Sayın Mustafa Destici diyordu ki; "Bizler bir eli yağda, bir eli balda siyaset yapmıyoruz!.. Bu hayat pahalılığını iliklerimize kadar hissediyoruz!.. Kasaba varıp da, kilosuna 100 TL vererek et alamıyorum, gidip bir kuzu satın alıyor, onu kestirip eve getiriyorum" diyordu. (Sakın burada kimsenin güldüğünü görmeyeyim ha!..) Vah garibim vah, bizden daha kötü durumda olan kimler varmış meğer!? Şimdilerde benim canım da 'deve sucuğu' istiyor!.. Mevsimi geldiğinden midir, nedir?
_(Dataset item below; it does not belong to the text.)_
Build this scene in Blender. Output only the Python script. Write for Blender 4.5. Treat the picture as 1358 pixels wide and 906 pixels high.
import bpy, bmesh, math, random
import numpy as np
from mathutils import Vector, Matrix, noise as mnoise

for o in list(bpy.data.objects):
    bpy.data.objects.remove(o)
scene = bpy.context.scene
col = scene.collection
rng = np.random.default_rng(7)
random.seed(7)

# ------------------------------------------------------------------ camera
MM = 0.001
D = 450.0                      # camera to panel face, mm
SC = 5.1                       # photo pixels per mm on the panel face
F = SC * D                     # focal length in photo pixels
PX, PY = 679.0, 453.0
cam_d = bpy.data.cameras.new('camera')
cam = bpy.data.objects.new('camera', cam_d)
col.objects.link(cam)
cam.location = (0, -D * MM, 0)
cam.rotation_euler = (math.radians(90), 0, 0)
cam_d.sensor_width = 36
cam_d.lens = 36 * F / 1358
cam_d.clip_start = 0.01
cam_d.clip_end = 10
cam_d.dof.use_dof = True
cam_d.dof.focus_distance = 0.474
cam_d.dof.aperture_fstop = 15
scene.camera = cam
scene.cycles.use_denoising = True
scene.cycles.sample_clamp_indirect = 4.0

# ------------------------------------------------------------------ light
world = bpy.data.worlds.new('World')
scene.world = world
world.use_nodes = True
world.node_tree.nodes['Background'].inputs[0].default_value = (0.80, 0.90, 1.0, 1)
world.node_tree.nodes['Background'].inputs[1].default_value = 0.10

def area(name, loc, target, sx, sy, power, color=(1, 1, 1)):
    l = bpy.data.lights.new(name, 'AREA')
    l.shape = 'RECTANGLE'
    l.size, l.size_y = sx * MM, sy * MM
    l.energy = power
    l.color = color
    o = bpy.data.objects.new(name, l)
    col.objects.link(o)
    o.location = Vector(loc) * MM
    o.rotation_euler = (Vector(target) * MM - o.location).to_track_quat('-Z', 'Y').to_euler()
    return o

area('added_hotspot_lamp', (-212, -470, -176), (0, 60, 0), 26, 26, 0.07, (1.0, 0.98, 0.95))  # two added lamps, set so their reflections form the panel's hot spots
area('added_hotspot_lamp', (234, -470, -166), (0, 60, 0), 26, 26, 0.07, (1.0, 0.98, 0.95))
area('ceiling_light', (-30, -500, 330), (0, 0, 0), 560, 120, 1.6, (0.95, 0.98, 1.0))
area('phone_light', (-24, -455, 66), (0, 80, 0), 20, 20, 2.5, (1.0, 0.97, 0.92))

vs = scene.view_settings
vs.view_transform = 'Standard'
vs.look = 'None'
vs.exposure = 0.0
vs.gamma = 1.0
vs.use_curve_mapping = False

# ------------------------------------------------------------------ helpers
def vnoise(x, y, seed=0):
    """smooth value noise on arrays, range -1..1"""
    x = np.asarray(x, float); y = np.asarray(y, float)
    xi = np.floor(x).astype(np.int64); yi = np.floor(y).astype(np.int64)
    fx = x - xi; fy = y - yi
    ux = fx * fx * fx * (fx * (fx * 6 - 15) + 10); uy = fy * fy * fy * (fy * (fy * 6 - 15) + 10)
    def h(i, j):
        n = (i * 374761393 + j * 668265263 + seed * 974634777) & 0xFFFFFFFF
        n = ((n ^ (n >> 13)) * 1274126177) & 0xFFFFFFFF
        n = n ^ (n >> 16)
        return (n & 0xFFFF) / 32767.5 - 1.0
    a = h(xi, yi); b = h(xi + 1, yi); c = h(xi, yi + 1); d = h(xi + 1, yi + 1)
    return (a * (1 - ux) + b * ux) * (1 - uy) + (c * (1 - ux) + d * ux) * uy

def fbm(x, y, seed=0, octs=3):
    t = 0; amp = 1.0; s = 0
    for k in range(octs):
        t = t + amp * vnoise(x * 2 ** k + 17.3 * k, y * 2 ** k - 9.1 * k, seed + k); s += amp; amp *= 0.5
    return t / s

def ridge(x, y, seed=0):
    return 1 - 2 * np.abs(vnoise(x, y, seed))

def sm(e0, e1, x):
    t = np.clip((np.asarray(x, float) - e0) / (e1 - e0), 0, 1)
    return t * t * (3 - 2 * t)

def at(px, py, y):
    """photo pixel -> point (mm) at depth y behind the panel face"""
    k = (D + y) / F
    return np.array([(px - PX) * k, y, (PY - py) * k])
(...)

Yani ben de şimdi 120 TL verip de bir kilo deve sucuğu alacağıma, gidip '120.000 TL'cik verip, güreşten kaçan bir pehlivan deve kestirip, ondan sucuk yaptırayım bari, herhalde daha ucuza gelir !?
Görüyorsunuz işte sayın okuyucularım, bu verimli Anadolu topraklarında 'Mizah' biter mi Allah aşkına!? Bu verimli toprakların her zerresinde Deli Dumrulların, Nasrettin Hocaların, İncili Çavuşların, Münasebetsiz Memet Efendilerin, Aziz Nesinlerin kalıntıları, her hava katmanında da ruhları var!..
Bugünkü yazımızı da Orhan Veli'nin 1951'de yazdığı o meşhur 'Kevgir' şiiriyle bitirelim bari:
"Cep delik, cepken delik/ Don delik, mintan delik/ Yen delik, kaftan delik/ Kevgir misin be kardeşlik!?"